-- START Data shown --

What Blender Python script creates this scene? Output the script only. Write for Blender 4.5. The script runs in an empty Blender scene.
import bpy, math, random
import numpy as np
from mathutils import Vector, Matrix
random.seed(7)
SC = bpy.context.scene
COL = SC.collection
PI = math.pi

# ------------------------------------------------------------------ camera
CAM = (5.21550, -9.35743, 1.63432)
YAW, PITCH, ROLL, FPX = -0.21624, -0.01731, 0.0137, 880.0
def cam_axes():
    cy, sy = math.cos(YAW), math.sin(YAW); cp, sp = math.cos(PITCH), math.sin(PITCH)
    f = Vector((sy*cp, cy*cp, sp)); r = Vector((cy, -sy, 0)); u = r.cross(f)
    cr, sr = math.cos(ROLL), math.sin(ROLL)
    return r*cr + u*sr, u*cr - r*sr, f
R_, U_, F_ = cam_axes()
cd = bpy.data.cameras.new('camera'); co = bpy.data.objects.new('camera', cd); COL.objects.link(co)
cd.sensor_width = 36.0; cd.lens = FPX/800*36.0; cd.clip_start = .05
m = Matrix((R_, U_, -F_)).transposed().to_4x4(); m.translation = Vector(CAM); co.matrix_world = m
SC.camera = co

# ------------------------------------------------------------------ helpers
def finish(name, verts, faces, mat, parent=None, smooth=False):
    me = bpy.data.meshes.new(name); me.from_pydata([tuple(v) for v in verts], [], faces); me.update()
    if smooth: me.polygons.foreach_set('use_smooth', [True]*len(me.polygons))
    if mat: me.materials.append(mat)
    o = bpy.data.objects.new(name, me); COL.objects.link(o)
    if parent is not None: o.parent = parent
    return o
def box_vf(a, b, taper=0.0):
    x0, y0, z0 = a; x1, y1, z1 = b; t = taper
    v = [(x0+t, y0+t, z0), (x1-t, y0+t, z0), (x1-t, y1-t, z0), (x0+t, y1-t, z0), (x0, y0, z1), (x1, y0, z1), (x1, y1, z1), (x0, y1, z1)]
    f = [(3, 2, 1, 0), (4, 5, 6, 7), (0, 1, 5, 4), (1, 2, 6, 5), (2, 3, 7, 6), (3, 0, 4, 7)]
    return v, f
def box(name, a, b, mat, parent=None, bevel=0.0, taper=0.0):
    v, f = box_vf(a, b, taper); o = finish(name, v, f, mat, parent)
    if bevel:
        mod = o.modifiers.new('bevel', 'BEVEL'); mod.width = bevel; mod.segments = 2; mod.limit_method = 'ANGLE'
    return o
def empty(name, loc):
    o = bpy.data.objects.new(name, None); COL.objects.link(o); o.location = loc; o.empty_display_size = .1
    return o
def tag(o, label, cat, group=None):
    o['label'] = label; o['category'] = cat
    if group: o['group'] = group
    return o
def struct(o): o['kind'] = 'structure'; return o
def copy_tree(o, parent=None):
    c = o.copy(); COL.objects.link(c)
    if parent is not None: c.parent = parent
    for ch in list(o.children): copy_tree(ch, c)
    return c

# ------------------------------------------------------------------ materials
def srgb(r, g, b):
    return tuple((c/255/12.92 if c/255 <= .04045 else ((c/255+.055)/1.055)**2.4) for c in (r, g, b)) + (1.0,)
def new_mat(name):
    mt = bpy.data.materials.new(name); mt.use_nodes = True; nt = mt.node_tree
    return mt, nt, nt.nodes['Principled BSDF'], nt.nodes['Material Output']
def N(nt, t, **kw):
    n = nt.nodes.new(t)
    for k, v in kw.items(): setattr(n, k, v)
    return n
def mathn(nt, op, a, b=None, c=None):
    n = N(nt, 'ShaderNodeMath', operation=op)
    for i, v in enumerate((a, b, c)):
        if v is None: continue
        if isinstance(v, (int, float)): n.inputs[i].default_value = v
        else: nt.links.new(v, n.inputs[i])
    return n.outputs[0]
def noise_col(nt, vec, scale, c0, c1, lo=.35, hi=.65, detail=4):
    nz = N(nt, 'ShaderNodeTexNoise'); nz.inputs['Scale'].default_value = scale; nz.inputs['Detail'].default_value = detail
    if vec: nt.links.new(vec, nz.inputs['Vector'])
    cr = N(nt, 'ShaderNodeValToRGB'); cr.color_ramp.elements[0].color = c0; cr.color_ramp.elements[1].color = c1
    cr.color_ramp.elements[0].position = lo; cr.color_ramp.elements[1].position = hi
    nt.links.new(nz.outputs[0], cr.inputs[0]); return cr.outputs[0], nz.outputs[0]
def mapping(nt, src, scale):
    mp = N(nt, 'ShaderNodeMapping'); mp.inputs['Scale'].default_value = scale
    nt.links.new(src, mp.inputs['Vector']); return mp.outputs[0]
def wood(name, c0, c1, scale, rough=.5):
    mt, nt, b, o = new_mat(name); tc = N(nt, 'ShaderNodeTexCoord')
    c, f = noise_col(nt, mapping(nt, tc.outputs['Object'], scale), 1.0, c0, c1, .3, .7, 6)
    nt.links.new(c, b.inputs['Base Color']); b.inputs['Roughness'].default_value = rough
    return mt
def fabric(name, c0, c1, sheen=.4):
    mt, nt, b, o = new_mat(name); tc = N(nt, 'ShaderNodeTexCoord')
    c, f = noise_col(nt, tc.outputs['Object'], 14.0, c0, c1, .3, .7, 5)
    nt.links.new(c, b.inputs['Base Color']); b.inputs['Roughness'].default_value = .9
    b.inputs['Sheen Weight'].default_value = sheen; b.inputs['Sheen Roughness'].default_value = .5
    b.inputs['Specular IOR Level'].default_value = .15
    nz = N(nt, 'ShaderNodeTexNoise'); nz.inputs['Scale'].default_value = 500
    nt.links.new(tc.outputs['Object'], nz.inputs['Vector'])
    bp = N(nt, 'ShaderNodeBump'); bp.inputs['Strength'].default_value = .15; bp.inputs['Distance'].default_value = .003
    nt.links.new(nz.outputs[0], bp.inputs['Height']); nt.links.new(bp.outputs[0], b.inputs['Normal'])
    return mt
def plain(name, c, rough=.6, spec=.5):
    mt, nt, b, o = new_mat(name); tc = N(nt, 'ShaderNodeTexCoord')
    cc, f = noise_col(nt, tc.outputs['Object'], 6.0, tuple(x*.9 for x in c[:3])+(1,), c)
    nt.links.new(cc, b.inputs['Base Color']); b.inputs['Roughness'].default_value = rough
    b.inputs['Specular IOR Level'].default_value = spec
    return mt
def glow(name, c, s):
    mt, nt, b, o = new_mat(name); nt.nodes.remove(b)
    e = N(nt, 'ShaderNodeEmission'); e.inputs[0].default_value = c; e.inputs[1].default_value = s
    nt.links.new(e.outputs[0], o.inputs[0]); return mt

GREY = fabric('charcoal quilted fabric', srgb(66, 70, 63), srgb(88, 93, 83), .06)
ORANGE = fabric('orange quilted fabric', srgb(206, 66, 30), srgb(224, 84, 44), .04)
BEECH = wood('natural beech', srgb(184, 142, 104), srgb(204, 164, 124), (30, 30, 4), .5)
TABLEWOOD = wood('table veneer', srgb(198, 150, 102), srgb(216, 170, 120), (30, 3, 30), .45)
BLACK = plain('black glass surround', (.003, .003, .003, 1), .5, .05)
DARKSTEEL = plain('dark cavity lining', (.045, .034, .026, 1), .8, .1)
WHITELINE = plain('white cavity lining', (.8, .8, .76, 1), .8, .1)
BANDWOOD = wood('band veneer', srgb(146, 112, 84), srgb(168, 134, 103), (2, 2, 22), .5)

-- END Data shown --

__Directions for this task__. Retype only the lines running from the top of the listing to the line that holds "SC.camera = co", both ends included.

__Task response__.
What Blender Python script creates this scene? Output the script only. Write for Blender 4.5. The script runs in an empty Blender scene.
import bpy, math, random
import numpy as np
from mathutils import Vector, Matrix
random.seed(7)
SC = bpy.context.scene
COL = SC.collection
PI = math.pi

# ------------------------------------------------------------------ camera
CAM = (5.21550, -9.35743, 1.63432)
YAW, PITCH, ROLL, FPX = -0.21624, -0.01731, 0.0137, 880.0
def cam_axes():
    cy, sy = math.cos(YAW), math.sin(YAW); cp, sp = math.cos(PITCH), math.sin(PITCH)
    f = Vector((sy*cp, cy*cp, sp)); r = Vector((cy, -sy, 0)); u = r.cross(f)
    cr, sr = math.cos(ROLL), math.sin(ROLL)
    return r*cr + u*sr, u*cr - r*sr, f
R_, U_, F_ = cam_axes()
cd = bpy.data.cameras.new('camera'); co = bpy.data.objects.new('camera', cd); COL.objects.link(co)
cd.sensor_width = 36.0; cd.lens = FPX/800*36.0; cd.clip_start = .05
m = Matrix((R_, U_, -F_)).transposed().to_4x4(); m.translation = Vector(CAM); co.matrix_world = m
SC.camera = co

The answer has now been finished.